Recreio, MG: Provável limite do povoado

Trabalhador de ferrovias.
Recreio nasceu nos anos finais do Império do Brasil e talvez seja adequado dizer que foi uma “cidade da ferrovia”. Não teria havido uma intenção direta em sua fundação. Ela foi formada a partir de uma estação da estrada de ferro construída para escoar a produção agrícola. Cremos não ser adequado defini-la como “cidade do café” porque, ao tempo em que a estrada passou a operar efetivamente, um outro objetivo tinha sido agregado à ferrovia: transportar os imigrantes que vinham substituir o braço escravo.
De todo modo, nada nos é lícito afirmar sobre as intenções de Ignacio Ferreira Brito ao conceder o direito de uso das terras de sua Fazenda Laranjeiras aos primeiros moradores do que se denominou Arraial Novo. Entre eles, JOSÉ VAZ DA SILVA, empregado da Estrada de Ferro da Leopoldina, ocupava “uma casa térrea coberta de telhas que devide pela frente com a Estação, pela direita e esquerda com terrenos dos outorgantes, e pelos fundos com cafezais dos outorgantes”. O terreno com 10 metros e 70 centímetros por 10 metros de fundos, assim como a casa nele construída por Ignacio Ferreira Brito, foi aforado no dia 9 de abril de 1885 por 36.380 réis anuais.
Conforme se observa, os terrenos variavam bastante de tamanho. Provavelmente não foi planejado um loteamento no entorno da Estação e as ocupações teriam sido autorizadas na medida da necessidade de acomodar os operários da construção da ferrovia e os prestadores dos serviços essenciais.
Segundo Michael Pollak em Memória, Esquecimento e Silêncio, “a referência ao passado serve para manter a coesão dos grupos” e defender “as fronteiras daquilo que um grupo tem em comum, aí incluídos o território e os personagens” que construíram a história do próprio grupo. Em outro texto, discorrendo sobre a identidade individual e social o mesmo autor lembra que a memória tem papel preponderante na (re)construção da identidade, sendo “constituída por pessoas, personagens, acontecimentos e lugares”.

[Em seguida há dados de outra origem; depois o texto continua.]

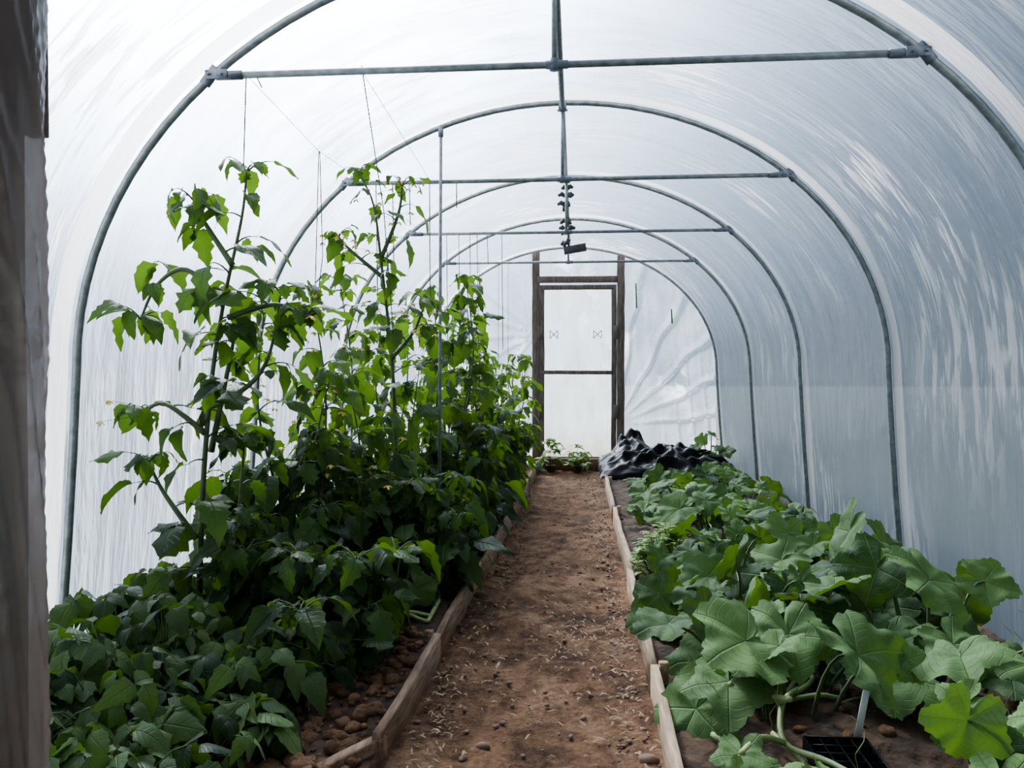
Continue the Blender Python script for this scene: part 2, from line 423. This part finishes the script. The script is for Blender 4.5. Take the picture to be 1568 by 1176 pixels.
def board(pts, w, h, z, mat, seed):
    mb = MB()
    for i in range(len(pts) - 1):
        (x0, y0), (x1, y1) = pts[i], pts[i+1]
        box(mb, (x0, y0, z), (x1, y1, z + .004 * (i % 2)), w, h, segs=max(2, int(abs(y1-y0)*4)), wob=.005, seed=seed + i)
    for (x0, y0) in pts[1:-1]:
        s = 1 if x0 > 0 else -1
        box(mb, (x0 + s*.035, y0, -.04), (x0 + s*.035, y0, z + h/2 + .01), .035, .035, up=(0, 1, 0))
    return mb.build('edging_board', [mat])
board([(-.605, 2.30), (-.585, 3.2), (-.56, 4.4)], .032, .14, .05, M_wood, 1)
board([(-.545, 4.42), (-.515, 6.0), (-.49, 7.8), (-.47, 9.35)], .032, .14, .05, M_wood, 7)
board([(-.60, 2.34), (-.75, 2.12), (-.90, 1.8)], .04, .12, .04, M_wood, 9)
board([(.29, 1.6), (.295, 2.9), (.30, 4.3)], .030, .15, .055, M_woodpale, 12)
board([(.315, 4.25), (.31, 6.2), (.315, 7.9), (.325, 9.4)], .030, .15, .055, M_woodpale, 17)

def blob(mb, c, r, rnd, mat=0):
    V = []; F = []; n, mth = 7, 5
    sx, sy, sz = rnd.uniform(.7, 1.3), rnd.uniform(.7, 1.3), rnd.uniform(.5, .8); sd = rnd.uniform(0, 99)
    V.append((c[0], c[1], c[2] - r*sz))
    for j in range(1, mth):
        ph = math.pi * j / mth - math.pi/2
        for i in range(n):
            th = 2*math.pi*i/n; d = Vector((math.cos(th)*math.cos(ph), math.sin(th)*math.cos(ph), math.sin(ph)))
            k = r * (1 + .35 * mn.noise(d * 1.6 + Vector((sd, 0, 0))))
            V.append((c[0]+d.x*k*sx, c[1]+d.y*k*sy, c[2]+d.z*k*sz))
    V.append((c[0], c[1], c[2] + r*sz)); t = len(V)-1
    for i in range(n): F.append((0, 1+(i+1) % n, 1+i)); F.append((t, 1+(mth-2)*n+i, 1+(mth-2)*n+(i+1) % n))
    for j in range(mth-2):
        for i in range(n): F.append((1+j*n+i, 1+j*n+(i+1) % n, 1+(j+1)*n+(i+1) % n, 1+(j+1)*n+i))
    mb.add(V, F, None, .5, mat)
R = random.Random(5); mb = MB()
for _ in range(2600):
    y = 1.9 + 7.2 * R.random()**1.6; x = R.choice([R.uniform(-.55, .26), R.gauss(-.49, .06), R.gauss(.21, .06)])
    if not -.56 < x < .27: continue
    r = .003 + .010 * R.random()**5; blob(mb, (x, y, .006 + .05*max(0, abs(x-PC)-.25)), r, R)
blob(mb, (-.30, 2.46, .012), .020, R); blob(mb, (.23, 2.40, .02), .028, R)
mb.build('path_gravel', [M_stone])
mb = MB()
for _ in range(520):
    x = R.uniform(-1.05, -.64); y = R.uniform(1.9, 3.3); blob(mb, (x, y, bedz(x, y) + .004), .008 + .03 * R.random()**2.5, R)
for _ in range(260):
    x = R.uniform(.35, 1.7); y = R.uniform(1.9, 6); blob(mb, (x, y, bedz(x, y)), .008 + .022 * R.random()**2.5, R)
mb.build('soil_clods', [M_path])
blobm = MB(); blob(blobm, (.78, 5.6, .17), .10, R); blobm.build('garden_stone', [M_stone])
mb = MB()
for _ in range(1300):
    y = 1.9 + 7 * R.random()**1.4; x = R.choice([R.uniform(-.55, .27), R.gauss(.20, .06), R.gauss(-.46, .06)]); a = R.uniform(0, 6.28); l = R.uniform(.005, .022); w = R.uniform(.0015, .005)
    if R.random() < .12: x, y = .02 + R.gauss(0, .12), 3.4 + R.gauss(0, .25)
    if not -.55 < x < .27: continue
    dx, dy = math.cos(a), math.sin(a); z = .018 + .05*max(0, abs(x-PC)-.25)
    mb.add([(x-dx*l-dy*w, y-dy*l+dx*w, z), (x-dx*l+dy*w, y-dy*l-dx*w, z), (x+dy*w, y-dx*w, z+.006), (x-dy*w, y+dx*w, z+.006), (x+dx*l, y+dy*l, z+R.uniform(-.004, .006))], [(0, 1, 2, 3), (3, 2, 4)])
mb.build('dry_leaf_litter', [M_straw])

# ------------------------------------------------------------------ leaf templates
def ovate(W=.30, n=8, fold=.25, droop=.35, wave=.03, seed=0, pw=.55, pe=.95, jag=.06):
    V = []; U = []
    cols = (-1, -.5, 0, .5, 1)
    mxw = max(((i/50)**pw) * (1-i/50)**pe for i in range(51))
    for i in range(n + 1):
        t = i / n; w = W * (t ** pw) * (1 - t) ** pe / mxw
        for s in cols:
            ed = 1 + (jag if (i % 2) else -jag * 1.6) * (abs(s) == 1)
            z = -droop * t * t + fold * abs(s) * w - .3 * (s*s) * w + wave * math.sin(t * 9 + s * 2 + seed) * abs(s)
            x = s * w * ed + .10 * math.sin(seed * 2.1) * t * t
            V.append((x, t * (1 - .12 * droop), z)); U.append((s * .5 + .5, t))
    F = [(i*5+k, i*5+k+1, (i+1)*5+k+1, (i+1)*5+k) for i in range(n) for k in range(4)]
    return np.array(V), F, np.array(U)
OV = [ovate(w, n_, f, d, .05, s, jag=j_) for s, (w, f, d, j_, n_) in enumerate(((.33, .3, .25, .05, 8), (.30, .6, .55, .14, 9), (.37, .1, .15, .18, 7), (.31, .8, .4, .06, 8), (.34, .4, .85, .14, 9), (.27, .3, .5, .05, 8)))]
OVB = [ovate(w, 8, f, d, .03, s, .42, 1.0) for s, (w, f, d) in enumerate(((.36, .15, .2), (.33, .45, .5), (.38, .05, .3), (.30, .7, .35), (.35, .3, .8)))]
OVS = [ovate(.30, 4, .3, .3, .02, 0)]
def palm(seed=0, rings=8, na=75):
    r0 = random.Random(seed); ph = [r0.uniform(0, 6) for _ in range(6)]
    cup = r0.uniform(.04, .22); lob = r0.uniform(.07, .13); wv = r0.uniform(.02, .05); foldc = r0.uniform(0, .45)
    curl = r0.uniform(.0, .45); ca = r0.uniform(-1, 1)
    V = []; U = []
    for j in range(rings + 1):
        rho = j / rings
        for i in range(na + 1):
            th = -math.pi + 2*math.pi*i/na
            r = .84 + lob * math.cos(5*th) + .05 * math.cos(th)
            r *= 1 - .60 * math.exp(-((abs(th) - math.pi) / .16) ** 2)
            r += (.028 * math.sin(25*th + ph[0]) + .018*math.sin(35*th)) * (rho > .9) + .05 * math.sin(3*th + ph[1]) + .04 * math.sin(2*th + ph[2])
            rr = r * rho; x, y = rr * math.sin(th), rr * math.cos(th)
            z = cup * rho * .5 + .034 * math.cos(5*th + math.pi) * rho - .9 * cup * rho**3
            z += wv * rho**2 * math.sin(8*th + ph[3]) + .09 * rho * rho * math.sin(2*th + ph[0]) + .12 * mn.noise(Vector((x*2.6, y*2.6, seed*3.1))) * rho
            z += foldc * abs(x) * .8
            q = x * math.sin(ca) + y * math.cos(ca)
            z -= curl * max(0, q - .25) ** 1.5
            V.append((x, y, z)); U.append((i / na * 1.0 + .5, rho))
    F = [(j*(na+1)+i, j*(na+1)+i+1, (j+1)*(na+1)+i+1, (j+1)*(na+1)+i) for j in range(rings) for i in range(na)]
    return np.array(V), F, np.array(U)
PA = [palm(s) for s in range(16)]

def leaf(mb, tpl, pos, d, nrm, size, tint, mat=0):
    V, F, U = tpl
    d = Vector(d).normalized(); nn = Vector(nrm); nn = nn - d * nn.dot(d)
    if nn.length < 1e-4: nn = d.orthogonal()
    nn.normalize(); s = d.cross(nn)
    M = np.array([s, d, nn])
    mb.add(V * size @ M + np.array(pos), F, U, tint, mat)

def bez(p0, p1, p2, n=6):
    p0, p1, p2 = Vector(p0), Vector(p1), Vector(p2)
    return [p0*(1-t)**2 + p1*2*t*(1-t) + p2*t*t for t in [i/n for i in range(n+1)]]

def flower(mb, pos, rnd, mat):
    for k in range(5):
        a = k * 1.257; leaf(mb, OVS[0], pos, (math.cos(a), math.sin(a)*.6, rnd.uniform(-.6, -.1)), (0, 0, 1), .026, .5, mat)

def spray(mb, p, az, ln, up, rnd, ls, nl, tint):
    o = Vector((math.cos(az), math.sin(az), 0))
    p = Vector(p); e = p + o * ln + Vector((0, 0, up * ln)); mid = p + o * ln * .5 + Vector((0, 0, (up + .45) * ln * .55))
    c = bez(p, mid, e, 5)
    tube(mb, c, [.0045, .004, .0036, .003, .0026, .002], 5, mat=1, cap=False)
    for k in range(nl):
        t = 1 - k / max(1, nl) * .75; q = c[min(5, int(round(t * 5)))]
        side = 0 if k == 0 else (1 if k % 2 else -1) * rnd.uniform(.6, 1.3)
        a = az + side; dz = rnd.uniform(-1.3, .1)
        d = Vector((math.cos(a), math.sin(a), dz))
        nrm = Vector((rnd.uniform(-.5, .5), rnd.uniform(-.5, .5), 1))
        s = ls * rnd.uniform(.5, 1.25) * (1 if k == 0 else .85)
        pe = q + d.normalized() * s * .18 + Vector((0, 0, .008))
        tube(mb, [q, pe], [.002, .0016], 4, mat=1, cap=False)
        leaf(mb, rnd.choice(OV), pe, d, nrm, s, max(0, min(1, tint + rnd.gauss(0, .24))))

def smooth_path(pts, n=6):
    P = [Vector(p) for p in pts]; out = []
    for i in range(len(P)-1):
        a, b, c, d = P[max(i-1, 0)], P[i], P[i+1], P[min(i+2, len(P)-1)]
        for k in range(n):
            t = k/n; out.append(.5*((2*b) + (c-a)*t + (2*a-5*b+4*c-d)*t*t + (3*b-a-3*c+d)*t**3))
    out.append(P[-1]); return out

def climber(name, stems, seed, ls=.14, gap=.075, ln=(.10, .26), r0=.010, tint=.35, tmin=.0, flowers=0, nl=(2, 4), dens=1.0, crown=6):
    rnd = random.Random(seed); mb = MB(); az = rnd.uniform(0, 6)
    for pts in stems:
        P = smooth_path(pts); n = len(P)
        tube(mb, P, [r0 * (1 - .72 * i / (n-1)) for i in range(n)], 7, mat=1)
        acc = 0; tot = sum((P[i+1]-P[i]).length for i in range(n-1)); s = 0
        for i in range(n-1):
            seg = (P[i+1]-P[i]).length; acc += seg; s += seg
            while acc > gap:
                acc -= gap; t = s / tot
                if t < tmin: continue
                if rnd.random() > dens: continue
                az += 2.4 + rnd.uniform(-.5, .5)
                k = 1 - .55 * max(0, t - .55) / .45
                spray(mb, P[i], az, rnd.uniform(*ln) * k, rnd.uniform(-.1, .55), rnd, ls * (.7 + .3*k), rnd.randint(*nl), tint + .25 * max(0, t - .5))
        for k in range(crown):
            az += 1.3; spray(mb, P[-1], az, rnd.uniform(.03, .09), .6, rnd, ls * .7, 2, tint + .15)
    for _ in range(flowers):
        P = smooth_path(rnd.choice(stems)); q = P[rnd.randint(int(len(P)*.5), len(P)-1)]
        pp = q + Vector((rnd.uniform(-.12, .12), rnd.uniform(-.12, .12), rnd.uniform(-.05, .05)))
        tube(mb, [q, pp], .0012, 4, mat=1, cap=False); flower(mb, pp, rnd, 2)
    return mb.build(name, [M_leafT, M_stem, M_petal])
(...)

Baseando-nos neste sociólogo austríaco, não podemos deixar de lembrar que é dele o conceito de “personagens freqüentadas portabela”, ou seja, aqueles que nós não conhecemos pessoalmente por não pertencerem ao nosso “espaço-tempo”. Entretanto, ao sermos informados sobre suas trajetórias, transformamos estes personagens em partícipes de nossa identidade social. E é assim, com o objetivo de recuperar para a memória coletiva os seus componentes fundamentais, é que seguimos falando dos acontecimentos, dos lugares e dos personagens que escreveram os primeiroscapítulos da história de Recreio.
Nos primórdios do então Arraial Novo, a casa de Miguel Bento Borba avizinhava-se, pela direita, com benfeitorias do morador José Fernandes Júnior, outro foreiro das terras da Fazenda Laranjeiras. Da mesma forma que os demais moradores, no aforamento consta que ele já ocupava, com autorização de Ignacio Ferreira Brito, um terreno junto da Estação.
José Fernandes Júnior vivia em uma “casa térrea, coberta de telhas, que divide e confronta pela frente com a pequena rua que dá acesso à Estação e pelos fundos com a linha férrea do Alto-Muriahé”. Segundo o registro, o terreno media 29 metros e 70 centímetros por 19 metros e 50 centímetros, resultando num foro anual de 196.911 réis, calculado na base de 340 réis por metro quadrado.